His Excellency Dr. Goodluck Ebele Jonathan, President and Grand Commander of the Federal Republic of Nigeria, arrives in Toronto on June 23, 2010 to attend the G8 and G20 summits. (Dave Chan/Canadian Press)His Excellency Dr. Goodluck Ebele Jonathan, President and Grand Commander of the Federal Republic of Nigeria, arrives in Toronto on June 23, 2010 to attend the G8 and G20 summits. (Dave Chan/Canadian Press)

In the process, there has been considerable talk about how the G20 has become the high table for what passes these days for global governance.

But it is far from clear that that is going to be the ongoing situation.

It took the worst economic meltdown since the Depression to get the G20 up and running.

But with many of these economies now on the uptick, there are cracks appearing in what was once a united recession-fighting front.

Once the recession passes, you have to ask, will there be enough commonality of interest to keep this group together?

Pass the collection plate

For instance, a leaked version of the final communique, which is to be released Sunday at the conclusion of the Toronto gathering, commits the group to work on development aid to poorer countries.

The G8 has been talking about this kind of thing for a number of years. And while not as much has been done as has been promised, at least there has been some follow through.

That is because, with the exception of Russia, the G8 members are mature democracies with mature economies. (And when energy prices are high, even Russia has money to commit to development aid.)

But those additional countries that make up the G20 are a different story.

China, India and Brazil are emerging economic giants. But despite their new-found power and prosperity, each has huge populations that still live in abject poverty.

China has shown a big interest in Africa of late, but only when that means it can acquire the resources it needs for its industrial machine.

To think that China, along with India or Brazil, would be involved in traditional forms of aid to Africa, or anywhere else for that matter, is a bit of a stretch.

'Too many meetings'

Of course, the Canadian godfather of the G20 thinks otherwise.

At a forum organized by the German Friedrich Ebert Foundation and the Munk Centre at the University of Toronto, Paul Martin argued that the G20 should be the major forum to address many of the world's most pressing issues.

Climate change and food shortages were two of the problems he said the G20 would be ideal to take on.

But another big, important forum, the UN, is far along in its post-Kyoto round of international negotiations.

And while the Copenhagen talks last fall were a big disappointment, the UN climate change torch is being picked up again in Mexico City in December, one month after the next G20 summit in South Korea.

Which may represent another problem for the longevity of the G20.
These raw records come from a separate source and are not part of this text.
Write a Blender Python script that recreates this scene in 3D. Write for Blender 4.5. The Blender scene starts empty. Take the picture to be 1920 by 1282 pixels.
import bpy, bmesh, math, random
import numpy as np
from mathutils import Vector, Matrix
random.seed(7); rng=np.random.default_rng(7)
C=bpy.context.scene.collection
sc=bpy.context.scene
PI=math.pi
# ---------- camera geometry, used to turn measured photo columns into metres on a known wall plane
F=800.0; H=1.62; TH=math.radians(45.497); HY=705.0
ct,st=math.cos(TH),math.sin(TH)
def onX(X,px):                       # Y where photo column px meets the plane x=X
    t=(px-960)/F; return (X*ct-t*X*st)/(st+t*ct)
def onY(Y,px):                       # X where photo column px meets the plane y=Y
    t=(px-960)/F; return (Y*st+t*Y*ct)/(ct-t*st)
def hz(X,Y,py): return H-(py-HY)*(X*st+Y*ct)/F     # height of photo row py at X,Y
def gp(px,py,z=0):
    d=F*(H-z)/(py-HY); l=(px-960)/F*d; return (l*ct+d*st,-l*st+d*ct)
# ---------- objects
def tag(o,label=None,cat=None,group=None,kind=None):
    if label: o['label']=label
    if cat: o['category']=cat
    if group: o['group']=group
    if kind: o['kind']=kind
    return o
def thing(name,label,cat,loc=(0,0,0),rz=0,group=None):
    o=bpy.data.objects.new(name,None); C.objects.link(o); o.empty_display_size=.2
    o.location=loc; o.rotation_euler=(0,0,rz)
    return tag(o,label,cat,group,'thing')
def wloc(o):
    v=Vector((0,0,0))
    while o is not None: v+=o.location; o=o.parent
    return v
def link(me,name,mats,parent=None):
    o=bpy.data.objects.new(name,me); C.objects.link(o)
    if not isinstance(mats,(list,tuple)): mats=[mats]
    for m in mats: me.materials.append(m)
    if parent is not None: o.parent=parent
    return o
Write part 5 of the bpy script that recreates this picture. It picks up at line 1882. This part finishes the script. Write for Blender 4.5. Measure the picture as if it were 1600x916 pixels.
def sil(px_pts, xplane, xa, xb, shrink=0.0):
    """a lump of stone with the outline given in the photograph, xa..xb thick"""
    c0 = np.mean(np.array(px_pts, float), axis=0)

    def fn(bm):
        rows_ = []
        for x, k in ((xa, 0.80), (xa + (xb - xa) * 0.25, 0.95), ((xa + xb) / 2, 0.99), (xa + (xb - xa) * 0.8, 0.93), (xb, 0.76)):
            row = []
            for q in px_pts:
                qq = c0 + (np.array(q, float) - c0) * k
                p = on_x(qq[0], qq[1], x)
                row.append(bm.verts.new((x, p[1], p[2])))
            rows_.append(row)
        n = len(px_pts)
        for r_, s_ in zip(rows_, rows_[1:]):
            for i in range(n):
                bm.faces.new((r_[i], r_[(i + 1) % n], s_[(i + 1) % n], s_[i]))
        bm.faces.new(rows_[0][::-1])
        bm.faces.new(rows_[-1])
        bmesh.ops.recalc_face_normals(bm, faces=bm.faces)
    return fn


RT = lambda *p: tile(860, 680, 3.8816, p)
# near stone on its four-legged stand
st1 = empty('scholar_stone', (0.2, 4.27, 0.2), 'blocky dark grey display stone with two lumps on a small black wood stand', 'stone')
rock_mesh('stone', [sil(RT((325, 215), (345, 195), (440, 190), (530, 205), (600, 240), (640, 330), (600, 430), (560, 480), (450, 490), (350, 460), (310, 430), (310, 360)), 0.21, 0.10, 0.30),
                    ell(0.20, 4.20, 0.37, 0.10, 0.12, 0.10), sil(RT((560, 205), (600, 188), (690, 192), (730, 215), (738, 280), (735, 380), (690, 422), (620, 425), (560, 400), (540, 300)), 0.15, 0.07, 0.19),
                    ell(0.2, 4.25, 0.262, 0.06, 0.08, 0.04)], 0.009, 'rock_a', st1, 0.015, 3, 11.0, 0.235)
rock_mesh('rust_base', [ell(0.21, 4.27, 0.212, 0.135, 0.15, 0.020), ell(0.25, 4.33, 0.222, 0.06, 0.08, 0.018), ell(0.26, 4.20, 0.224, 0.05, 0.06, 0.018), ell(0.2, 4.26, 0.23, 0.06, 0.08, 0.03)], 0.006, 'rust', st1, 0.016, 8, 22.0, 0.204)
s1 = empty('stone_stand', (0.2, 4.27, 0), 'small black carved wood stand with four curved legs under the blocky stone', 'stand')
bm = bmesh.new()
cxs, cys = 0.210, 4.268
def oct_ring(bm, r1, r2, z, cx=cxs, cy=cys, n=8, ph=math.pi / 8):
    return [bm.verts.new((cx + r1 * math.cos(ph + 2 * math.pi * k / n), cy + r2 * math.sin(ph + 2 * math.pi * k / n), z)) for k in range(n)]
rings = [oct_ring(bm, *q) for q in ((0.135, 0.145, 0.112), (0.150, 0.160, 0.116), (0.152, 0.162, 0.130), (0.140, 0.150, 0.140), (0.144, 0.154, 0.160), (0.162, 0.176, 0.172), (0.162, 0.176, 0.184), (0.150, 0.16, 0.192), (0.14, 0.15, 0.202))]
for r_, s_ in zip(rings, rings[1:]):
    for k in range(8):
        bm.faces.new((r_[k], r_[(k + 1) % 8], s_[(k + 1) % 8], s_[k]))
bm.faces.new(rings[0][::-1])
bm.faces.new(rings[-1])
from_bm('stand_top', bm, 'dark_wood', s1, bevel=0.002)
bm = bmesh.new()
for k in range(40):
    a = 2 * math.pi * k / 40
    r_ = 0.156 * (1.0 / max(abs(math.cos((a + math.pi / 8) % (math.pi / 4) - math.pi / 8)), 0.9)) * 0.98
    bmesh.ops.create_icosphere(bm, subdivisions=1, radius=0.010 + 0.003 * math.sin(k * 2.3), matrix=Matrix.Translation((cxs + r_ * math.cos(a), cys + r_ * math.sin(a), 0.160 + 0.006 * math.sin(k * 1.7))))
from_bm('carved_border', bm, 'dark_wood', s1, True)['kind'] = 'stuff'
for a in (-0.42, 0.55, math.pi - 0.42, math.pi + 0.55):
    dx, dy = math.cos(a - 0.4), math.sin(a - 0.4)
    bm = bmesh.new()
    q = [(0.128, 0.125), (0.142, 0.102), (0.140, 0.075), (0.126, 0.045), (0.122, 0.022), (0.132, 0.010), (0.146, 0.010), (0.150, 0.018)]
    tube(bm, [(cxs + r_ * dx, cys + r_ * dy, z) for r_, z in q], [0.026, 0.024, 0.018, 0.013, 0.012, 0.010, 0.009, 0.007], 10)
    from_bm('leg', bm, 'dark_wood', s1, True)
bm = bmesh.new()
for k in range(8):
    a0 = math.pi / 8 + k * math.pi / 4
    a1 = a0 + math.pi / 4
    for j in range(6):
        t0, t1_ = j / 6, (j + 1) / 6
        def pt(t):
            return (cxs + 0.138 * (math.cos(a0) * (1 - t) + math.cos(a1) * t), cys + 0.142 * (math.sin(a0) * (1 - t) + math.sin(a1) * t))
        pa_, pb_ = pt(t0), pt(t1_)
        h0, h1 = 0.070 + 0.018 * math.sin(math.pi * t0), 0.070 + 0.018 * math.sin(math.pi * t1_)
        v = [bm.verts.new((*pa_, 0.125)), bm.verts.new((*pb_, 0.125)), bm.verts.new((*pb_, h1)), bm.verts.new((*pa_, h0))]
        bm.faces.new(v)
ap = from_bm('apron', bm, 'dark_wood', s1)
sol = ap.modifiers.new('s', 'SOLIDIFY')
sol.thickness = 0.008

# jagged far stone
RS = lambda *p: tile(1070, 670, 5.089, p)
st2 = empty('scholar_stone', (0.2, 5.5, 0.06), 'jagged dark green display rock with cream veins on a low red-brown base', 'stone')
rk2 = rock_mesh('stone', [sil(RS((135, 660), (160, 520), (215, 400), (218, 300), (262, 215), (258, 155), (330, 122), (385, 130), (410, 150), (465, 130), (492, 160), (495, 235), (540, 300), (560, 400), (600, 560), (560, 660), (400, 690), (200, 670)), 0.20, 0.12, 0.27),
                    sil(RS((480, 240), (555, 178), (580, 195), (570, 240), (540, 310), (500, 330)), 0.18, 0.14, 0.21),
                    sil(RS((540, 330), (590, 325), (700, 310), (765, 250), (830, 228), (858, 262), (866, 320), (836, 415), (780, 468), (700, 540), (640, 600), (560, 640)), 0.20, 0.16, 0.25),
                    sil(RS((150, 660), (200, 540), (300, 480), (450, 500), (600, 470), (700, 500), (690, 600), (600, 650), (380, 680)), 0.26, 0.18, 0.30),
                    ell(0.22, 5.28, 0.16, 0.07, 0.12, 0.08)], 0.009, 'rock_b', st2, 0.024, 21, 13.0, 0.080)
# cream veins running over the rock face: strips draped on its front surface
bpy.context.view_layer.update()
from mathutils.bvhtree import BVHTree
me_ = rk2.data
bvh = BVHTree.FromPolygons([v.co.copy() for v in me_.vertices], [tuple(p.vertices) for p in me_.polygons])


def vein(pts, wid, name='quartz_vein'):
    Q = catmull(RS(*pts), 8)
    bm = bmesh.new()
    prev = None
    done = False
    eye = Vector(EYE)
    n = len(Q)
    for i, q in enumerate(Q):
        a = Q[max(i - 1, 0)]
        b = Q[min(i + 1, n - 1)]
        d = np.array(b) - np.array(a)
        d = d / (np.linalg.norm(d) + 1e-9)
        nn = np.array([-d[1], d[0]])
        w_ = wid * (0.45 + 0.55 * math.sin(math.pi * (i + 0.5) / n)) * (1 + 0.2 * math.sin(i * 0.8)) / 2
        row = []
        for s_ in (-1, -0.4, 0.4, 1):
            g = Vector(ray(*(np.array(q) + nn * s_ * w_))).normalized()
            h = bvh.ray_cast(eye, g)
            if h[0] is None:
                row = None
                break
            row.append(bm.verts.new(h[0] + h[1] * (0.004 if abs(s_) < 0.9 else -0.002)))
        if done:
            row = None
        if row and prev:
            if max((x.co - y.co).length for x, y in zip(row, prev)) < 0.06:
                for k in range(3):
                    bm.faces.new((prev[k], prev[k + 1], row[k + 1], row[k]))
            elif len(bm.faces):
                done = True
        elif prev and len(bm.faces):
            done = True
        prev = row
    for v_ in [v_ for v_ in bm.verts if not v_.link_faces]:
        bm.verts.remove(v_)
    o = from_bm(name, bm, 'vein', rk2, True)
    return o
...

When Martin first pushed his idea of a leaders' G20 to George W. Bush, the U.S. president reportedly dismissed it this way: "I already go to too many meetings."

For the G20 to become truly influential on a broader scale, the leaders will probably have to limit their meetings to once a year.

Meanwhile, other ministers and cabinet secretaries and the like will have to be delegated to meet in their areas of expertise and do the spadework. That's an exponential amount of bureaucratic time.

The argument has become that the G8 is too small while the G20 is the right size for today's world.

In theory, that could be true. But many G20 nations don't have the bureaucracy or treasury to take on a full range of international problems, while other emerging nations, many of them successful, are already playing prominent rules in the UN and the European Union.

Toronto, this last weekend in June, may be seeing the dawning of the new world order.

Or maybe not. To grow, the G20 will have to begin occupying the space that other organizations have already staked out. And these organizations are unlikely to just get out of the way.